Unless things have changed drastically in the last decade-and-a-half (well, or the professor in that class was wrong), it's way more efficient to just precompute all that and mess with shifting logic between pipeline stages so everything lines up as closely as possible against a shared click signal.

1 comments

"Way more efficient" as a conceptual and implementation model.

But synchronous logic always leaves some speed on the table, since you have to choose the global clock rate for the longest data path that must complete in one clock; for any given path that may be active on a clock, it's likely to not be the longest.

In practice it's possible to architect synchronous critical paths with pipelining to keep the worst single-clock data path reasonable, basically spread the work over multiple clock periods so you can select a faster clock rate and so reduce the wasted time on average to the point nobody cares.

OP sounds like he stands zero chance of implementing any nontrivial async design if he's talking about 'flowchart' rtl generation in the same breath.

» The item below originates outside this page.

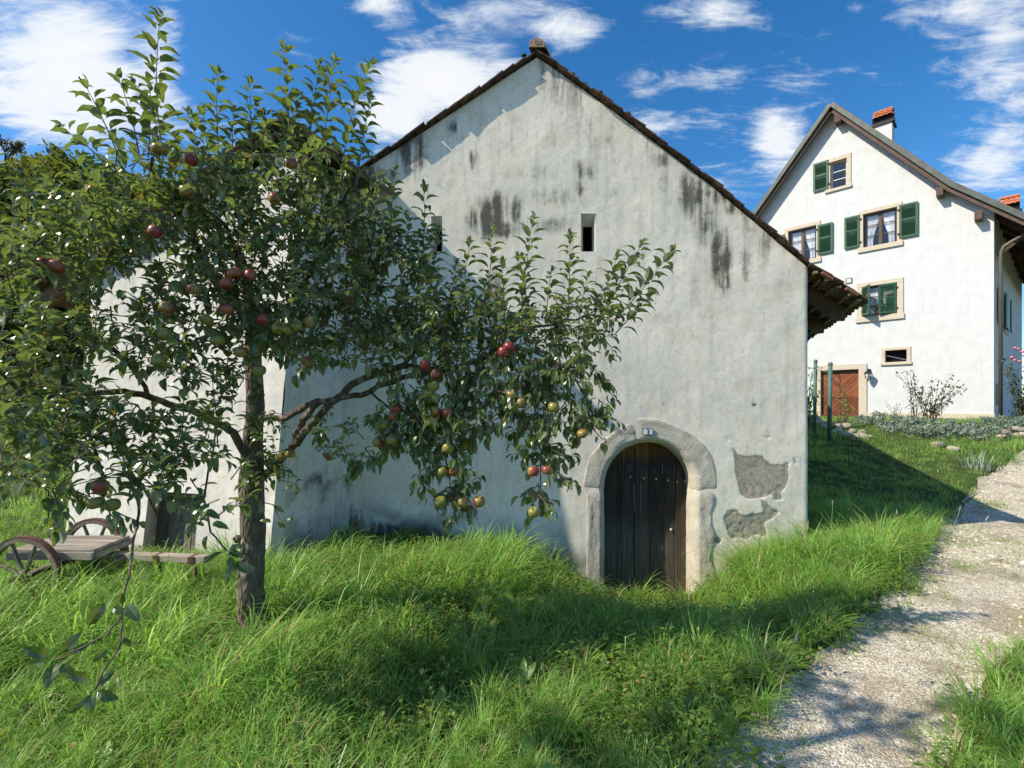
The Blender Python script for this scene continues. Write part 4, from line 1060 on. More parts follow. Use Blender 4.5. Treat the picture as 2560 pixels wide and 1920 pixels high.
# cellar door: two leaves of chevron boards
o = openings['door']; x0, x1, z0, z1 = o
surround('door_surround', o, .22, .27, .23, 0, .05, .32)
M['door_red'] = plain('door_red', (0.20, 0.062, 0.026), .55, .35, 5, .3, 50, rand=.35, spec=.35)
dr = MB().span((x0, .16, z0 - .3), (x1, .19, z1)).build('door', M['brown_wood'], house); dr['label'] = 'red brown double door of diagonal boards'
MB().span((x0, .09, z1 - .13), (x1, .15, z1)).build('head_board', M['brown_wood'], dr)
xm = (x0 + x1) / 2; zm = z0 + (z1 - z0) * .47; ztop = z1 - .14
for (a, b, s_) in ((x0 + .02, xm - .01, -1), (xm + .01, x1 - .02, 1)):
    for (c, d, t_) in ((zm, ztop, 1), (z0 - .1, zm, -1)):
        bw = .20; slope = s_ * t_
        k0 = -14
        for k in range(-16, 26):
            # band between two parallel lines z = slope*(x-a) + k*bw
            f0 = lambda p: p[1] - (c + slope * (p[0] - a) + k * bw + .007); f1 = lambda p: (c + slope * (p[0] - a) + (k + 1) * bw - .007) - p[1]
            poly = clip(clip([(a, c + .004), (b, c + .004), (b, d - .004), (a, d - .004)], f0), f1)
            if len(poly) > 2:
                yo = .112 + .006 * (k % 2); MB().prism([(p[0], yo, p[1]) for p in poly], (0, .04, 0)).build('board', M['door_red'], dr)
hx, hz = hp(2096, 993, .25); MB().beam((hx - .02, .08, hz), (hx + .16, .08, hz), .025, .025).build('handle', M['steel'], dr)
# flank windows with shutters
for k_, (yy, zc) in enumerate(((1.35, 3.55), (3.2, 3.55))):
    p = SD * yy; q = SD * (yy + 1.0); zl, zh = zc - .65, zc + .65
    fr_ = MB(); off = Vector((.03, 0, 0))
    fr_.prism([p + Vector((-.05, -.15, zl - .12)), q + Vector((-.05, .15, zl - .12)), q + Vector((-.05, .15, zh + .15)), p + Vector((-.05, -.15, zh + .15))], (.09, 0, 0)); wfr = fr_.build('window_surround', M['surround'], house)
    MB().prism([p + Vector((.041, .0, zl)), q + Vector((.041, .0, zl)), q + Vector((.041, .0, zh)), p + Vector((.041, .0, zh))], (.006, 0, 0)).build('pane', M['room'], wfr)
    for (yh, sg) in ((yy - .02, -1), (yy + 1.02, 1)):
        a = SD * yh; b = SD * (yh + sg * .52); MB().prism([a + Vector((.08, 0, zl)), b + Vector((.08, 0, zl)), b + Vector((.08, 0, zh)), a + Vector((.08, 0, zh))], (.045, 0, 0)).build('shutter', M['shutter_green'], house)
p = SD * .75; MB().box((p.x + .05, p.y, .35), (.10, .4, .75)).build('meter_box', M['surround'], house)
# lantern beside the door
x, z = hp(2172, 934, -.1)
lw = HC + HLX * x + HLY * -.0 + Vector((0, 0, z)); ll = lambda dx, dy, dz: lw + HLX * dx + HLY * dy + Vector((0, 0, dz))
lan = empty('wall_lantern', lw, 0, 'small black lantern on the white wall beside the red door', 'lamp')
MB().box(ll(0, -.015, .10), (.10, .10, .16), Matrix.Rotation(HTH, 3, 'Z')).build('wall_plate', M['black_metal'], lan)
MB().tube([ll(0, -.02, .12), ll(0, -.14, .20), ll(0, -.24, .16), ll(0, -.26, .08)], .014, 6).build('arm', M['black_metal'], lan, smooth=True)
MB().lathe([(.02, .13), (.07, .09), (.135, .02), (.14, .0), (.0, .0)], 12, ll(0, -.26, .0)).build('hood', M['black_metal'], lan)
MB().lathe([(.105, .0), (.10, -.10), (.06, -.22), (.0, -.23)], 10, ll(0, -.26, .0)).build('glass', M['lamp_glass'], lan)
mb = MB()
for k in range(6):
    a = k * math.pi / 3; c_, s_ = math.cos(a), math.sin(a); b0 = ll(0, -.26, 0)
    mb.tube([b0 + Vector((.115 * c_, .115 * s_, 0)), b0 + Vector((.11 * c_, .11 * s_, -.10)), b0 + Vector((.066 * c_, .066 * s_, -.225))], .008, 5)
mb.tube([ll(0, -.26, -.22), ll(0, -.26, -.31)], .018, 6); mb.build('cage', M['black_metal'], lan)

# two green posts with a wire
for (u, vb, vt, Y, lab) in ((2036, 1072, 902, 13.2, 'thin green metal post nearer the barn corner'), (2073, 1080, 909, 12.6, 'thicker green metal post in front of the red door')):
    b = px(u, vb, Y); t = px(u + 3, vt, Y); b.z = min(b.z, Hs(b.x, b.y) - .05)
    po = empty('fence_post', b, 0, lab, 'post')
    r_ = .050 if u > 2050 else .042
    MB().tube([b, t], r_, 10).build('pole', M['pole_green'], po, smooth=True); MB().lathe([(r_ * 1.15, -.05), (r_ * 1.15, 0), (r_ * .7, .03), (0, .035)], 10, t).build('cap', M['pipe'], po, smooth=True)
w0, w1, w2_ = px(1985, 913, 12.9), px(2040, 922, 13.15), px(2074, 932, 12.6)
tag(MB().tube([w0, w1, w2_], .010, 5).build('wire', M['wire']), 'taut wire between the two green posts', 'wire')

# ------------------------------------------------------------------ the little cart
cart = empty('hand_cart', (-3.7, 4.15, -1.68), 0.0, 'old wooden hand cart with spoked wheels in the grass', 'cart')
wr = .32
def wheel(c, nm):
    r0 = wr; mb = MB(); n = 40
    prof = [(r0 - .042, -.02), (r0 - .004, -.021), (r0 - .004, .021), (r0 - .042, .02), (r0 - .042, -.02)]
    rot = Matrix.Rotation(R(90), 3, 'X') @ Matrix.Rotation(0, 3, 'Z'); rot = Matrix.Rotation(R(-4), 3, 'Z') @ rot
    w = MB().lathe(prof, n, c, rot).build('wheel', M['rim_wood'], cart, smooth=False)
    MB().lathe([(r0 - .004, -.023), (r0 + .006, -.023), (r0 + .006, .023), (r0 - .004, .023)], n, c, rot).build('iron_tyre', M['rust'], w)
    MB().lathe([(0, -.075), (.030, -.07), (.036, -.04), (.050, -.03), (.050, .03), (.036, .05), (0, .055)], 14, c, rot).build('hub', M['rim_wood'], w, smooth=True)
    for k in range(8):
        a = k * math.pi / 4 + .39; d = rot @ Vector((math.cos(a), math.sin(a), 0)); MB().tube([Vector(c) + d * .04, Vector(c) + d * (r0 - .03)], [.017, .013], 7).build('spoke', M['rim_wood'], w)
    return w
fc, bc = px(60, 1424, 3.9), px(236, 1390, 4.5)
fc.z = Hs(fc.x, fc.y) + wr - .02; bc.z = Hs(bc.x, bc.y) + wr - .02
wheel(fc, 'front'); wheel(bc, 'back')
MB().tube([fc + Vector((0, -.10, 0)), bc + Vector((0, .08, 0))], .022, 8).build('axle', M['rust'], cart)
q = [px(11, 1374, 3.93), px(224, 1385, 3.93), px(322, 1351, 4.42), px(128, 1341, 4.42)]
zt = -1.205
ax_ = [(-4.16, 3.97), (-3.46, 3.97), (-3.50, 4.40), (-4.18, 4.40)]
for i in range(4):
    t0, t1 = i / 4 + .006, (i + 1) / 4 - .006
    a = Vector((*ax_[0], 0)).lerp(Vector((*ax_[3], 0)), t0); b = Vector((*ax_[1], 0)).lerp(Vector((*ax_[2], 0)), t0); c = Vector((*ax_[1], 0)).lerp(Vector((*ax_[2], 0)), t1); d = Vector((*ax_[0], 0)).lerp(Vector((*ax_[3], 0)), t1)
    MB().prism([p + Vector((0, 0, zt + .002 * (i % 2))) for p in (a, b, c, d)], (0, 0, -.03)).build('deck_board', M['deck_wood'], cart, bevel=.003)
mb = MB(); mb.beam((-4.16, 3.962, zt - .050), (-3.46, 3.962, zt - .050), .03, .055); mb.build('deck_rail', M['grey_wood'], cart); mb = MB(); mb.beam((-4.18, 4.408, zt - .050), (-3.50, 4.408, zt - .050), .03, .055); mb.build('deck_rail', M['grey_wood'], cart)
MB().beam((-3.475, 3.98, zt - .055), (-3.515, 4.39, zt - .055), .06, .045).build('cross_beam', M['grey_wood'], cart)
MB().tube([(-3.62, 4.19, zt - .06), (-3.60, 4.19, -1.70)], .03, 8).build('prop', M['dark_wood'], cart)
p0, p1 = px(275, 1388, 4.25), px(520, 1397, 4.05)
MB().beam(p0, p1, .085, .055).build('beam', M['grey_wood'], cart, bevel=.004)
for u in (402, 489):
    t = (u - 275) / 245; p = p0.lerp(p1, t); MB().box(p + Vector((0, -.005, -.003)), (.055, .105, .062)).build('bracket', M['rust'], cart, bevel=.003)
    MB().beam(p + Vector((.02, -.035, -.02)), (p.x + .035, p.y - .045, Hs(p.x, p.y) - .03), .022, .03).build('leg', M['rust'], cart)
p = px(470, 1400, 4.02)
# ------------------------------------------------------------------ leaves
def leaf_shape(fold, curl, twist, seed, w=.225, ns=6, petiole=.22, ):
    """unit leaf along +Y, upper side +Z: (verts, faces)"""
    r = random.Random(seed); vs = []; fs = []
    ts = np.linspace(0, 1, ns)
    for i, t in enumerate(ts):
        wd = w * (math.sin(math.pi * min(1, (t * .96 + .03)) ** .82) ** .75) * (1 if t < .98 else .3)
        if i == 0: wd = .02
        y = t; z = -curl * t * t; tw = twist * t
        if curl > 0: y = math.sin(curl * t * 1.1) / (curl * 1.1); z = -(1 - math.cos(curl * t * 1.1)) / (curl * 1.1)
        for s in (-1, 0, 1):
            jx = r.uniform(-.028, .028); up = fold * wd * abs(s)
            x = s * wd + jx * abs(s); zz = z + up + r.uniform(-.03, .03) * abs(s)
            vs.append((x * math.cos(tw) - (zz - z) * math.sin(tw), y, z + x * math.sin(tw) + (zz - z) * math.cos(tw)))
    for i in range(ns - 1):
        for k in range(2):
            a = i * 3 + k; fs.append((a, a + 1, a + 4, a + 3))
    if petiole:
        o = len(vs); vs += [(-.012, -petiole, .03), (.012, -petiole, .03), (.010, .03, 0), (-.010, .03, 0)]; fs.append((o, o + 1, o + 2, o + 3))
    V = np.array(vs); V[:, 1] += petiole
    return V, np.array(fs)
LV = [leaf_shape(.45, 1.0, .15, 1), leaf_shape(.65, 1.2, -.2, 2), leaf_shape(.35, .65, .1, 3), leaf_shape(.6, 1.5, .25, 4), leaf_shape(.85, .9, -.3, 5), leaf_shape(.3, 1.1, .4, 6)]
def frame(d, up):
    d = d.normalized(); x = d.cross(up)
    if x.length < 1e-3: x = d.cross(Vector((1, 0, 0)))
    x.normalize(); z = x.cross(d); return Matrix((x, d, z)).transposed()
class Leaves:
    def __init__(s): s.items = []
    def add(s, p, d, up, size, tint=None, var=None, yel=None):
        s.items.append((np.array(p), np.array(frame(Vector(d), Vector(up))), size, rnd.randrange(len(LV)) if var is None else var, rnd.random() if tint is None else tint, (rnd.random() if rnd.random() < .35 else .5) if yel is None else yel))
    def bake(s, name, mat, parent, items=None, shapes=None):
        items = s.items if items is None else items; shapes = shapes or LV
        Vs, Fs, Cs, o = [], [], [], 0
        for (p, m, sz, v, ti, ye) in items:
            V, Fq = shapes[v]; W = (V * sz) @ m.T + p
            Vs.append(W); Fs.append(Fq + o); o += len(V); Cs.append(np.tile([ti, ye, 0, 1], (len(V), 1)))
        ob = np_mesh(name, np.concatenate(Vs), np.concatenate(Fs), mat, parent, smooth=False)
        col_attr(ob, 'tint', np.concatenate(Cs)); return ob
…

You forgot that clock delay is computed for worst-case register and combinational logic behavior, e.g., "99.9999% of all registers need this amount of time for signal to be stable before write", "99.9999% of this gate in real silicon will have this delay".

The chart I saw several years ago put about half of typical clock cycle delay into this "reserve time" part. I guess things did not change much since then.

It depends what you are doing but with async it's possible to synthesize SR latches that don't have these setup / hold and metastability problems, the output of the logic is directly strobes that set or reset the storage element.